* **Task prompt**
Nothing after the line with "MB().box(x0 + 0.004, x0" belongs in the copy; extract the lines below from the top through that line, pictures left out.

* **Data provided**

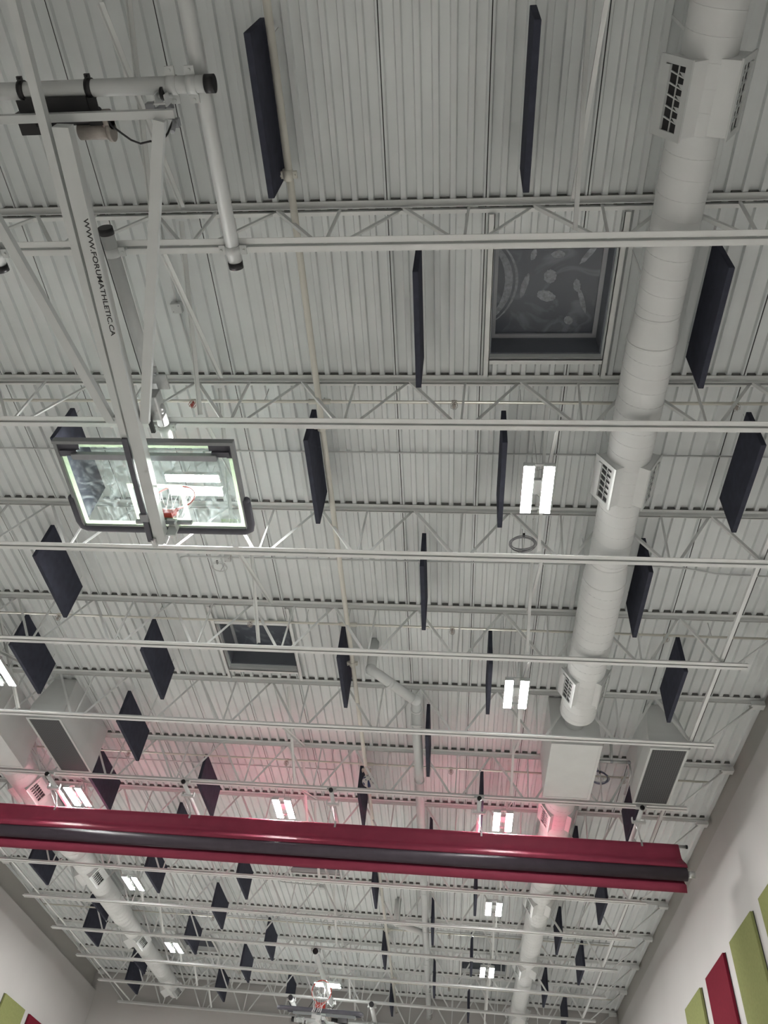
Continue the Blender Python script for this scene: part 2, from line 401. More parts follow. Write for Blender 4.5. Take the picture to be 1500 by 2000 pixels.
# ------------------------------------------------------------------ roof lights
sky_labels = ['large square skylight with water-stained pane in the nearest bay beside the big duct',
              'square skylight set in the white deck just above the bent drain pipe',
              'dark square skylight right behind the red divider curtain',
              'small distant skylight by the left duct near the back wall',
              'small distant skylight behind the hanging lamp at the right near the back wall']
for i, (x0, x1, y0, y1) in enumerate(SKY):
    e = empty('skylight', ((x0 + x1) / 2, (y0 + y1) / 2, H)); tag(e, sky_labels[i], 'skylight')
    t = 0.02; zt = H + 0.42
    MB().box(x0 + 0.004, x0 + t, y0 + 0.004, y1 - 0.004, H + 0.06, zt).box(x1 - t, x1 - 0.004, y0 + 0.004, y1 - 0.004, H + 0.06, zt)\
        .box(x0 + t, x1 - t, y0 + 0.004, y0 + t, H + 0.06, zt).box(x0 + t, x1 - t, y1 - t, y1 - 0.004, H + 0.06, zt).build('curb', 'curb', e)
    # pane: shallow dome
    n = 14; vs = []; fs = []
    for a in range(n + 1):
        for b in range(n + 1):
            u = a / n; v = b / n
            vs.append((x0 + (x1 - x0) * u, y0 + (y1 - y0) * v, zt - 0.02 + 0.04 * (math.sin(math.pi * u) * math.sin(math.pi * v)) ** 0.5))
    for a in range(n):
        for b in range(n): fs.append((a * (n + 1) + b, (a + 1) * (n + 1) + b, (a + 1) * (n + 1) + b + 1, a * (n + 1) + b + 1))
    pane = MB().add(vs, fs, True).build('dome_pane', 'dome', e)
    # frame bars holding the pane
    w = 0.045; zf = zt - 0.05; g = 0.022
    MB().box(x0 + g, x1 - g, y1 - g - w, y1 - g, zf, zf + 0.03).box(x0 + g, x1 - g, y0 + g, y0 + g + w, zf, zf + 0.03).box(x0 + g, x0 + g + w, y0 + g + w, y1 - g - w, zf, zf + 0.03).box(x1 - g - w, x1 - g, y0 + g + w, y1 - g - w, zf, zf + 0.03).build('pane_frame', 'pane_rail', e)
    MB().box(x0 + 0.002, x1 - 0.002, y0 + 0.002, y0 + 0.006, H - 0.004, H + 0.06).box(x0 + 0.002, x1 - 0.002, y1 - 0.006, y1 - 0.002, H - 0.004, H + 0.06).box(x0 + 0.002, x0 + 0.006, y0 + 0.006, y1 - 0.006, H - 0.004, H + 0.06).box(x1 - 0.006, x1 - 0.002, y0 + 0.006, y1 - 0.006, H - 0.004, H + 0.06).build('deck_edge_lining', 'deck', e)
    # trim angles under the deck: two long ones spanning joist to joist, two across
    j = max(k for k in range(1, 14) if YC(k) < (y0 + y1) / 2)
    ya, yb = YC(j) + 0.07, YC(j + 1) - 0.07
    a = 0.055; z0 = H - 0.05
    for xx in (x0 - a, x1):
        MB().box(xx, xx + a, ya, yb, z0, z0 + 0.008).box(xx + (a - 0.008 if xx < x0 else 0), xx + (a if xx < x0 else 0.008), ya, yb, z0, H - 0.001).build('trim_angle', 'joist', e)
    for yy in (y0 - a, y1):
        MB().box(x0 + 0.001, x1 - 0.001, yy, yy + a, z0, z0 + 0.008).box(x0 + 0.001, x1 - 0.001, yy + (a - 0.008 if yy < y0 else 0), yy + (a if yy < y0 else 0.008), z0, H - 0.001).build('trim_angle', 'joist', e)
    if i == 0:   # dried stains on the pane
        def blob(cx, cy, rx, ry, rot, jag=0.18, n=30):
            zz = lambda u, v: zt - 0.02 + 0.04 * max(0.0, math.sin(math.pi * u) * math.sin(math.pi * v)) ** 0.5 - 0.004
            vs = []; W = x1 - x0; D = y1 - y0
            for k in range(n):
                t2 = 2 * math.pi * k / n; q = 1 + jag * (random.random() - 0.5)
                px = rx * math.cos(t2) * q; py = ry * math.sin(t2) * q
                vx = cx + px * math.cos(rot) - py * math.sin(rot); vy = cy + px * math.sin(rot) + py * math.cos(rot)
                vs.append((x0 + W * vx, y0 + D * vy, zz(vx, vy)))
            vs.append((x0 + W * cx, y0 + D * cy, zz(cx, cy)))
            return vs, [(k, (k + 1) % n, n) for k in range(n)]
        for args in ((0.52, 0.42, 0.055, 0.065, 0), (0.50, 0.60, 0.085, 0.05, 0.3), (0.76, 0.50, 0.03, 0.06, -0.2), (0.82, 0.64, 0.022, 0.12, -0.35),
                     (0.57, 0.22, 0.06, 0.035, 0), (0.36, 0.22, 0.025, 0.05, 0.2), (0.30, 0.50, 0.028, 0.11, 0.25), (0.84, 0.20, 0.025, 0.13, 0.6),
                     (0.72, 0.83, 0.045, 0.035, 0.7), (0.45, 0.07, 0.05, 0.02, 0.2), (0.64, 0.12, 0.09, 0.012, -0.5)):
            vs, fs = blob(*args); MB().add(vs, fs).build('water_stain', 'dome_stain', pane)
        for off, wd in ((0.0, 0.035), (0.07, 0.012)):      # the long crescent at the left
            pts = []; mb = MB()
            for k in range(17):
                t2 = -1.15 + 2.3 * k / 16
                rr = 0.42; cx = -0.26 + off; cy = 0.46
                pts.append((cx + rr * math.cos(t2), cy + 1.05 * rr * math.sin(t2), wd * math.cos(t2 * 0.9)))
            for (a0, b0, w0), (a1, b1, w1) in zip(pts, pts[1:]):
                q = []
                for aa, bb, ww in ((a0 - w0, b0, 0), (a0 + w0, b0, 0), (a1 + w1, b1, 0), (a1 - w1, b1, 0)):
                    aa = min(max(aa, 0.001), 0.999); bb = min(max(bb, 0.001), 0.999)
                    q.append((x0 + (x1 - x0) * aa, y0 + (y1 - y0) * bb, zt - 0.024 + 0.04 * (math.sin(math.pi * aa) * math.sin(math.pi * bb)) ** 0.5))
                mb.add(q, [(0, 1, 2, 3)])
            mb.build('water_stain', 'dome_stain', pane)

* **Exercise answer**
Continue the Blender Python script for this scene: part 2, from line 401. More parts follow. Write for Blender 4.5. Take the picture to be 1500 by 2000 pixels.
# ------------------------------------------------------------------ roof lights
sky_labels = ['large square skylight with water-stained pane in the nearest bay beside the big duct',
              'square skylight set in the white deck just above the bent drain pipe',
              'dark square skylight right behind the red divider curtain',
              'small distant skylight by the left duct near the back wall',
              'small distant skylight behind the hanging lamp at the right near the back wall']
for i, (x0, x1, y0, y1) in enumerate(SKY):
    e = empty('skylight', ((x0 + x1) / 2, (y0 + y1) / 2, H)); tag(e, sky_labels[i], 'skylight')
    t = 0.02; zt = H + 0.42
    MB().box(x0 + 0.004, x0 + t, y0 + 0.004, y1 - 0.004, H + 0.06, zt).box(x1 - t, x1 - 0.004, y0 + 0.004, y1 - 0.004, H + 0.06, zt)\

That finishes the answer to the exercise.